Written exercise :: The exercise asks for every line of the data to be reproduced exactly.

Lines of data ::

········

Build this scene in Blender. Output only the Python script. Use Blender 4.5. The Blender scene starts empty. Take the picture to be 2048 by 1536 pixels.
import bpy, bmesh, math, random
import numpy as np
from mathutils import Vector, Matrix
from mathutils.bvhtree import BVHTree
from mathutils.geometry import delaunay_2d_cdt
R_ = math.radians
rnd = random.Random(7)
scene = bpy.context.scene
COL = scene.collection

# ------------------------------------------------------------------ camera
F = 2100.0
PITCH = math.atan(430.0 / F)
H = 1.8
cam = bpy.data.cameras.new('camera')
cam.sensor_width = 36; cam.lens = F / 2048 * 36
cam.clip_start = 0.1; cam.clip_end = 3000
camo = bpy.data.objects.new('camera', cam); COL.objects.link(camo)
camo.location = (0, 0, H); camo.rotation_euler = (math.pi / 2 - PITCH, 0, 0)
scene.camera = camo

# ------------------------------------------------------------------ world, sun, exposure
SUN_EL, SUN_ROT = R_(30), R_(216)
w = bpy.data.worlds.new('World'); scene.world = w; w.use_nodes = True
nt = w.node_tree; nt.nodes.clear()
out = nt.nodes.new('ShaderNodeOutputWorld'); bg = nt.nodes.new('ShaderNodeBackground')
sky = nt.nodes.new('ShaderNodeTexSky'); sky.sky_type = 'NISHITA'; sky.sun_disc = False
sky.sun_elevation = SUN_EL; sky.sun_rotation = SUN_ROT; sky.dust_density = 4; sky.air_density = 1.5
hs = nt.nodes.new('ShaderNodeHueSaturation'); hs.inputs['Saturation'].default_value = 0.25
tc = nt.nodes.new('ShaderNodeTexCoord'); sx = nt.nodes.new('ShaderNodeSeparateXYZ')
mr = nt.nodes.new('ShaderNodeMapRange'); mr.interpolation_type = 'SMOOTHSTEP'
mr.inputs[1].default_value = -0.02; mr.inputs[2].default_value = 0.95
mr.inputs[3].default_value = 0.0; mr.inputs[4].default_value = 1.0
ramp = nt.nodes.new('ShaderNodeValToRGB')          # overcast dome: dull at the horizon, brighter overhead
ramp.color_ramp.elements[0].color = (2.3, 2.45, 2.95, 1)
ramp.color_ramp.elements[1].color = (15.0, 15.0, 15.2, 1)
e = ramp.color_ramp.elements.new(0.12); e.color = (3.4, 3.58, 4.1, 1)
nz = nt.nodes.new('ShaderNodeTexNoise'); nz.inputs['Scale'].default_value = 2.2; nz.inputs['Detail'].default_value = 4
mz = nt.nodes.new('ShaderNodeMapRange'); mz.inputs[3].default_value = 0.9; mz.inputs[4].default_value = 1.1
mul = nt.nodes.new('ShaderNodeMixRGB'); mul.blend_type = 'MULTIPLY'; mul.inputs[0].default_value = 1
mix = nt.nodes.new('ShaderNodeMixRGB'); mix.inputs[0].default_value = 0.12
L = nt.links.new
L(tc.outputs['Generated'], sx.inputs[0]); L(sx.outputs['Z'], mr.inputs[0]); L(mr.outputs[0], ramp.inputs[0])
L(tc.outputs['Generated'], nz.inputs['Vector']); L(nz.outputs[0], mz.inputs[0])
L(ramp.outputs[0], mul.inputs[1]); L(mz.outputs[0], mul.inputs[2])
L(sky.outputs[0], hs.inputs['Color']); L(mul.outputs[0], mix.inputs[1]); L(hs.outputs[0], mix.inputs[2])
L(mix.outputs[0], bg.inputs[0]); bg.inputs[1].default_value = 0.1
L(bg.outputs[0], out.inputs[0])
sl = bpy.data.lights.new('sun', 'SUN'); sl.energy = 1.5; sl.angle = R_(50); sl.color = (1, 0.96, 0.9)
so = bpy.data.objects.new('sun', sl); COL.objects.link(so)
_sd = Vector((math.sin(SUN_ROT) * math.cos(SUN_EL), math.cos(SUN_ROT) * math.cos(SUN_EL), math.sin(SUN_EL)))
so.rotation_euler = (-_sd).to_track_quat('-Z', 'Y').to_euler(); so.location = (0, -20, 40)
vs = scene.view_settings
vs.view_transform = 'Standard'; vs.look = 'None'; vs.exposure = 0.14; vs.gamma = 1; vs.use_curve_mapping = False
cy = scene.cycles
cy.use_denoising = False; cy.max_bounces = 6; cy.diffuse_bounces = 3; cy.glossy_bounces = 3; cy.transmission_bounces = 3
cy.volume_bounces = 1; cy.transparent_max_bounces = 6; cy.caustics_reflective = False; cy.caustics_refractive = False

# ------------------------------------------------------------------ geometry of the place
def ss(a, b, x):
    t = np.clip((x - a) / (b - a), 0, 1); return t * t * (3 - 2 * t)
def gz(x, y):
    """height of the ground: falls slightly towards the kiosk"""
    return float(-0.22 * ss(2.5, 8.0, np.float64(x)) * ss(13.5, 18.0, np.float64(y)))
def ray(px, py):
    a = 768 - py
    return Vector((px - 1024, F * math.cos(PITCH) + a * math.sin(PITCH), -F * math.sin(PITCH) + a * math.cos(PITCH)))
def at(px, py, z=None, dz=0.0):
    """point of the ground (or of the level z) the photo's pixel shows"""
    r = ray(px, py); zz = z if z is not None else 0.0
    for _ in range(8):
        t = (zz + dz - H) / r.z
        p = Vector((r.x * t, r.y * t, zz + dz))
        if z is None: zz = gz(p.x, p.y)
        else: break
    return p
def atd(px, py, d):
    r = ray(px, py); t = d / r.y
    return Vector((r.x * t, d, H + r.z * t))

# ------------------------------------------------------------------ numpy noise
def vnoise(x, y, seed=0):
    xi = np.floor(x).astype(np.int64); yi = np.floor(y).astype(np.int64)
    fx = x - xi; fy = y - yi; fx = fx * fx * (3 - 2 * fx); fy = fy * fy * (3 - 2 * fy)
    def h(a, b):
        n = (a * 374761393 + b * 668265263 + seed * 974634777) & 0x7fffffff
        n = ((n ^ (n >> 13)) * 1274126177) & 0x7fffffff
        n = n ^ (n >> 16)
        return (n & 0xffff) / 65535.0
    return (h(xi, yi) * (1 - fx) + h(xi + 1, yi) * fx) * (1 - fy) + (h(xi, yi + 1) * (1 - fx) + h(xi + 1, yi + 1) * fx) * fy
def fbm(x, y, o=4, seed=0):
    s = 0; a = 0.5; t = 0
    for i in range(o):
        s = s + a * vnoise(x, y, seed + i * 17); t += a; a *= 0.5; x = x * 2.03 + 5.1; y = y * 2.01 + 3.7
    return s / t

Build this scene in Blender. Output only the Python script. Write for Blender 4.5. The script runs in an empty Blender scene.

········

Exercise response ::
Build this scene in Blender. Output only the Python script. Use Blender 4.5. The Blender scene starts empty. Take the picture to be 2048 by 1536 pixels.
import bpy, bmesh, math, random
import numpy as np
from mathutils import Vector, Matrix
from mathutils.bvhtree import BVHTree
from mathutils.geometry import delaunay_2d_cdt
R_ = math.radians
rnd = random.Random(7)
scene = bpy.context.scene
COL = scene.collection

# ------------------------------------------------------------------ camera
F = 2100.0
PITCH = math.atan(430.0 / F)
H = 1.8
cam = bpy.data.cameras.new('camera')
cam.sensor_width = 36; cam.lens = F / 2048 * 36
cam.clip_start = 0.1; cam.clip_end = 3000
camo = bpy.data.objects.new('camera', cam); COL.objects.link(camo)
camo.location = (0, 0, H); camo.rotation_euler = (math.pi / 2 - PITCH, 0, 0)
scene.camera = camo

# ------------------------------------------------------------------ world, sun, exposure
SUN_EL, SUN_ROT = R_(30), R_(216)
w = bpy.data.worlds.new('World'); scene.world = w; w.use_nodes = True
nt = w.node_tree; nt.nodes.clear()
out = nt.nodes.new('ShaderNodeOutputWorld'); bg = nt.nodes.new('ShaderNodeBackground')
sky = nt.nodes.new('ShaderNodeTexSky'); sky.sky_type = 'NISHITA'; sky.sun_disc = False
sky.sun_elevation = SUN_EL; sky.sun_rotation = SUN_ROT; sky.dust_density = 4; sky.air_density = 1.5
hs = nt.nodes.new('ShaderNodeHueSaturation'); hs.inputs['Saturation'].default_value = 0.25
tc = nt.nodes.new('ShaderNodeTexCoord'); sx = nt.nodes.new('ShaderNodeSeparateXYZ')
mr = nt.nodes.new('ShaderNodeMapRange'); mr.interpolation_type = 'SMOOTHSTEP'
mr.inputs[1].default_value = -0.02; mr.inputs[2].default_value = 0.95
mr.inputs[3].default_value = 0.0; mr.inputs[4].default_value = 1.0
ramp = nt.nodes.new('ShaderNodeValToRGB')          # overcast dome: dull at the horizon, brighter overhead
ramp.color_ramp.elements[0].color = (2.3, 2.45, 2.95, 1)
ramp.color_ramp.elements[1].color = (15.0, 15.0, 15.2, 1)
e = ramp.color_ramp.elements.new(0.12); e.color = (3.4, 3.58, 4.1, 1)
nz = nt.nodes.new('ShaderNodeTexNoise'); nz.inputs['Scale'].default_value = 2.2; nz.inputs['Detail'].default_value = 4
mz = nt.nodes.new('ShaderNodeMapRange'); mz.inputs[3].default_value = 0.9; mz.inputs[4].default_value = 1.1
mul = nt.nodes.new('ShaderNodeMixRGB'); mul.blend_type = 'MULTIPLY'; mul.inputs[0].default_value = 1
mix = nt.nodes.new('ShaderNodeMixRGB'); mix.inputs[0].default_value = 0.12
L = nt.links.new
L(tc.outputs['Generated'], sx.inputs[0]); L(sx.outputs['Z'], mr.inputs[0]); L(mr.outputs[0], ramp.inputs[0])
L(tc.outputs['Generated'], nz.inputs['Vector']); L(nz.outputs[0], mz.inputs[0])
L(ramp.outputs[0], mul.inputs[1]); L(mz.outputs[0], mul.inputs[2])
L(sky.outputs[0], hs.inputs['Color']); L(mul.outputs[0], mix.inputs[1]); L(hs.outputs[0], mix.inputs[2])
L(mix.outputs[0], bg.inputs[0]); bg.inputs[1].default_value = 0.1
L(bg.outputs[0], out.inputs[0])
sl = bpy.data.lights.new('sun', 'SUN'); sl.energy = 1.5; sl.angle = R_(50); sl.color = (1, 0.96, 0.9)
so = bpy.data.objects.new('sun', sl); COL.objects.link(so)
_sd = Vector((math.sin(SUN_ROT) * math.cos(SUN_EL), math.cos(SUN_ROT) * math.cos(SUN_EL), math.sin(SUN_EL)))
so.rotation_euler = (-_sd).to_track_quat('-Z', 'Y').to_euler(); so.location = (0, -20, 40)
vs = scene.view_settings
vs.view_transform = 'Standard'; vs.look = 'None'; vs.exposure = 0.14; vs.gamma = 1; vs.use_curve_mapping = False
cy = scene.cycles
cy.use_denoising = False; cy.max_bounces = 6; cy.diffuse_bounces = 3; cy.glossy_bounces = 3; cy.transmission_bounces = 3
cy.volume_bounces = 1; cy.transparent_max_bounces = 6; cy.caustics_reflective = False; cy.caustics_refractive = False

# ------------------------------------------------------------------ geometry of the place
def ss(a, b, x):
    t = np.clip((x - a) / (b - a), 0, 1); return t * t * (3 - 2 * t)
def gz(x, y):
    """height of the ground: falls slightly towards the kiosk"""
    return float(-0.22 * ss(2.5, 8.0, np.float64(x)) * ss(13.5, 18.0, np.float64(y)))
def ray(px, py):
    a = 768 - py
    return Vector((px - 1024, F * math.cos(PITCH) + a * math.sin(PITCH), -F * math.sin(PITCH) + a * math.cos(PITCH)))
def at(px, py, z=None, dz=0.0):
    """point of the ground (or of the level z) the photo's pixel shows"""
    r = ray(px, py); zz = z if z is not None else 0.0
    for _ in range(8):
        t = (zz + dz - H) / r.z
        p = Vector((r.x * t, r.y * t, zz + dz))
        if z is None: zz = gz(p.x, p.y)
        else: break
    return p
def atd(px, py, d):
    r = ray(px, py); t = d / r.y
    return Vector((r.x * t, d, H + r.z * t))

# ------------------------------------------------------------------ numpy noise
def vnoise(x, y, seed=0):
    xi = np.floor(x).astype(np.int64); yi = np.floor(y).astype(np.int64)
    fx = x - xi; fy = y - yi; fx = fx * fx * (3 - 2 * fx); fy = fy * fy * (3 - 2 * fy)
    def h(a, b):
        n = (a * 374761393 + b * 668265263 + seed * 974634777) & 0x7fffffff
        n = ((n ^ (n >> 13)) * 1274126177) & 0x7fffffff
        n = n ^ (n >> 16)
        return (n & 0xffff) / 65535.0
    return (h(xi, yi) * (1 - fx) + h(xi + 1, yi) * fx) * (1 - fy) + (h(xi, yi + 1) * (1 - fx) + h(xi + 1, yi + 1) * fx) * fy
def fbm(x, y, o=4, seed=0):
    s = 0; a = 0.5; t = 0
    for i in range(o):
        s = s + a * vnoise(x, y, seed + i * 17); t += a; a *= 0.5; x = x * 2.03 + 5.1; y = y * 2.01 + 3.7
    return s / t

Build this scene in Blender. Output only the Python script. Write for Blender 4.5. The script runs in an empty Blender scene.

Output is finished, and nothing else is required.